Cosa ha rappresentato Rebecchi per Brescia? Nessuno come lui è stato sinonimo di dialogo. «Era capace di varcare i confini della propria appartenenza alla continua ricerca di nuovi equilibri» ha ricordato Paolo Corsini. Ha saputo coniugare «dialogo sociale e sviluppo del territorio», come dice il Premio alla brescianità ricevuto nel 2019 e a cui lui teneva tantissimo.

Sindacalista, ha guidato la Camera del Lavoro dal 1979 al 1987. Anni difficili, tra la strage di Brescia e il referendum sulla scala mobile. Anni in cui presidente di Confindustra era Luigi Lucchini e Giorgio Cremaschi guidava la Fiom di Brescia. Dal 1987 al 2001 Rebecchi è stato deputato del Pci, del Pds e infine del’Ulivo e tra il 1994 e il 1999 vicepresidente della Provincia nella giunta guidata da Andrea Lepidi.

Il sindaco Emilio Del Bono in Vanvitelliano -  © www.giornaledibrescia.it
Il sindaco Emilio Del Bono in Vanvitelliano - © www.giornaledibrescia.it

«Nel 1989, al crollo del muro, fu tra i più convinti della necessità di una svolta del Pci per dar vita a una forza riformista di governo - ha ricordato Franco Tolotti -. E poi, nel 2007, vide nel Pd l’occasione di incontro di forze politiche diverse». La politica come incontro e confronto.

Non a caso i suoi riferimenti bresciani erano Italo Nicoletto (Pci) e Bruno Boni (Dc). Una politica sempre fatta con «rispetto» e «mitezza», lontana da quella muscolare e gridata di oggi. Negli ultimi 15 anni si è dedicato alla Loggia, consigliere d’opposizione dopo la sconfitta del centrosinistra del 2008 (fu tra gli artefici della mozione per il superamento del duale di A2A), nel 2011 lanciò la ricandidatura di Del Bono, di cui poi guidò lo «staff dei saggi».

Impossibile parlare di Rebecchi senza la Fondazione Micheletti e il Musil. «Attento agli equilibri economici» e «gestore del quotidiano», insieme a Pier Paolo Poggio ha allargato la missione della Michelettti da «archivio della resistenza a centro studi e documentazione del ’900». Il Musil è per certi versi la sintesi dei suoi «mondi»: il lavoro, l’industria, la storia, la brescianità. Non ha potuto vedere la sede di Brescia.

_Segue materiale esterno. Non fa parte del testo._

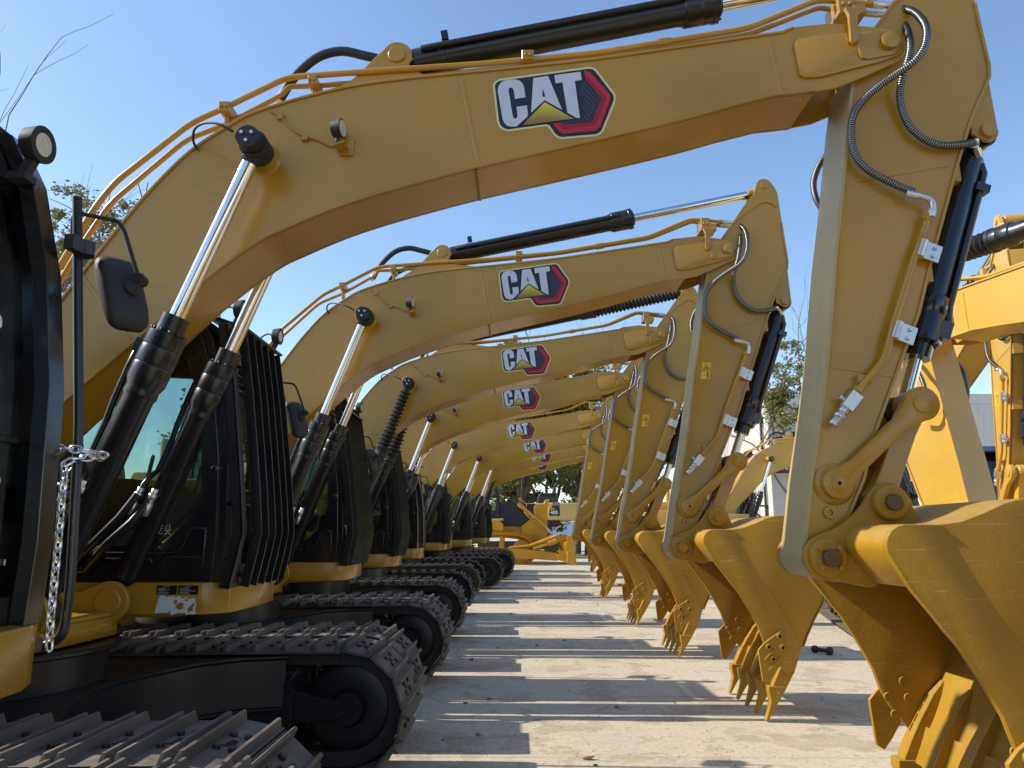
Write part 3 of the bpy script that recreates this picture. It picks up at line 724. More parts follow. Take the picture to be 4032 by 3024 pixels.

«Se l’industria bresciana ci crede, deve dare un segnale. Il Musil deve essere la vetrina della cultura e del lavoro» ha ammesso Marco Bonometti. L’ex numero uno di Aib ha poi ricordato «la capacità di analizzare i problemi e proporre soluzioni sostenibili» tipica di Rebecchi, la sua attenzione al mondo delle imprese. Ma anche la sua passione per il Brescia Calcio e il «salvataggio» della società orchestrato nel 2015 proprio da Rebecchi e Bonometti.

Infine l’amore per la moglie Giuditta, la cui morte è stata per Rebecchi «una ferita profondissima e irreversibile» ha detto la figlia Francesca. «Le città sono fatte di relazioni, scelte, mediazioni. Aldo è stato un costruttore nella stagione dei demolitori e degli urlatori - ha detto Del Bono -. Grazie Aldo, Brescia ti sarà sempre riconoscente».